» **Data for this task**:

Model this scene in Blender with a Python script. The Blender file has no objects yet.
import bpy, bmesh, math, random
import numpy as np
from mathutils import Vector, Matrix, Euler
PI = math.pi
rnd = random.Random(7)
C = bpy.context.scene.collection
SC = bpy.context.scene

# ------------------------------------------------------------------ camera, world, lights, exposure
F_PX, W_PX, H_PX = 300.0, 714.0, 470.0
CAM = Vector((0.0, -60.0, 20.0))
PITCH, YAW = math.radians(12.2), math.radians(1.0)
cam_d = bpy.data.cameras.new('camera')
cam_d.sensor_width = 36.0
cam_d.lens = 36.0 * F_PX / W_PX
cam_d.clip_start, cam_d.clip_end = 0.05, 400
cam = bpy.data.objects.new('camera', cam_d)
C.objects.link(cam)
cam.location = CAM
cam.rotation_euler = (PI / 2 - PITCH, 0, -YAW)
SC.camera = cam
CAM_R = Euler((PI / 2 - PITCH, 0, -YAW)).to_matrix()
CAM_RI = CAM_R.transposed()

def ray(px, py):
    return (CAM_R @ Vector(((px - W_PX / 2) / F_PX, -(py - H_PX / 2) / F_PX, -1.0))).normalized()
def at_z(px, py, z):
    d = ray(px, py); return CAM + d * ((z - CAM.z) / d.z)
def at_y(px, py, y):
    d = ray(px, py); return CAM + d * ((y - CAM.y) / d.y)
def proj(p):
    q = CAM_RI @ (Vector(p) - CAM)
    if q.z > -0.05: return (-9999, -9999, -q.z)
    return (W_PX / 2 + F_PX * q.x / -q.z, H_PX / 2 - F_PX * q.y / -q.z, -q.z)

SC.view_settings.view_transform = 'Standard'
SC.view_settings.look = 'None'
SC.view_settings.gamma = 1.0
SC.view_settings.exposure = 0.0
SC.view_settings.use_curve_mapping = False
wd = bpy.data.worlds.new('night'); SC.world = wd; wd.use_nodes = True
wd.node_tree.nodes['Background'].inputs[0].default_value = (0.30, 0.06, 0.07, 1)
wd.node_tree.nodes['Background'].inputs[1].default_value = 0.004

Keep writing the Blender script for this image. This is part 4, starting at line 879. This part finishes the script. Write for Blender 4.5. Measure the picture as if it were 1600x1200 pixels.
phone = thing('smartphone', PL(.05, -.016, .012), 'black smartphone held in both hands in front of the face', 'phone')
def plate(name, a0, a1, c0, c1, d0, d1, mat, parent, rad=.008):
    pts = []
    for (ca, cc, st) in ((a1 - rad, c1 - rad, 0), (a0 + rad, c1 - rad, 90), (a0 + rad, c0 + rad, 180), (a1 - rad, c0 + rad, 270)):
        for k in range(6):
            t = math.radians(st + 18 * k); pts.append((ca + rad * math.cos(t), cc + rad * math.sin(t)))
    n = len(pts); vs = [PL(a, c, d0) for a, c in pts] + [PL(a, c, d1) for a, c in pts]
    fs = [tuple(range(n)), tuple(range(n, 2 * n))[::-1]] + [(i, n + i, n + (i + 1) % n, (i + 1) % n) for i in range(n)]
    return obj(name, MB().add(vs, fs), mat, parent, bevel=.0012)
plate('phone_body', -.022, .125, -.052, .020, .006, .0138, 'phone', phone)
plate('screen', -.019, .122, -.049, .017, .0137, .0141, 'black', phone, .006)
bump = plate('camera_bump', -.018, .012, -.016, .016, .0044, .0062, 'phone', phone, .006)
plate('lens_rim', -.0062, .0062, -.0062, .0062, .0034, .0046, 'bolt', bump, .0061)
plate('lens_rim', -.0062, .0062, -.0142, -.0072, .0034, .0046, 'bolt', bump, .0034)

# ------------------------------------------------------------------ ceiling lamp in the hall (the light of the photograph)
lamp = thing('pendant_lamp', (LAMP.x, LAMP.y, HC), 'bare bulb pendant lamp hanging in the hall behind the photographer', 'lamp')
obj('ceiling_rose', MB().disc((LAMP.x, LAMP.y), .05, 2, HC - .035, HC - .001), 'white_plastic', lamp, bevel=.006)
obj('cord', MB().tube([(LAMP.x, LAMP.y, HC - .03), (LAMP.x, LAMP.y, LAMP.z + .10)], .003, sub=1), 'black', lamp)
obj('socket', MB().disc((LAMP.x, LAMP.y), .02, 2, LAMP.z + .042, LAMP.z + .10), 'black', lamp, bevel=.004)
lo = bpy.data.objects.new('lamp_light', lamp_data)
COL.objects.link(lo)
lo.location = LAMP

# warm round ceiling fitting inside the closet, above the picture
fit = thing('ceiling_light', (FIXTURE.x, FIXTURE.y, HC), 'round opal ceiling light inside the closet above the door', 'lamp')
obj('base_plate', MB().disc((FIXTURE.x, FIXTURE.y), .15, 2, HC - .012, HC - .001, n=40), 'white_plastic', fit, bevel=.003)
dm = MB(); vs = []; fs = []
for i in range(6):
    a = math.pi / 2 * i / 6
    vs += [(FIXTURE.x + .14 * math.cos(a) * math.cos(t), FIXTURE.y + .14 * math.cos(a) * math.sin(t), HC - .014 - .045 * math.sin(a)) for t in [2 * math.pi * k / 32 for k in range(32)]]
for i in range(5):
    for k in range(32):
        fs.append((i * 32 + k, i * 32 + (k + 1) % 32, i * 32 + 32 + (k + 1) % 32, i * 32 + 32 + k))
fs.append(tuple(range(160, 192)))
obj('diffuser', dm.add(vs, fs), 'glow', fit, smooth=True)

» **Problem to work on**:
Quote, with nothing altered, all lines from the start of the entries to the line that carries "SC = bpy.context.scene", inclusive.

» **Written reply**:
Model this scene in Blender with a Python script. The Blender file has no objects yet.
import bpy, bmesh, math, random
import numpy as np
from mathutils import Vector, Matrix, Euler
PI = math.pi
rnd = random.Random(7)
C = bpy.context.scene.collection
SC = bpy.context.scene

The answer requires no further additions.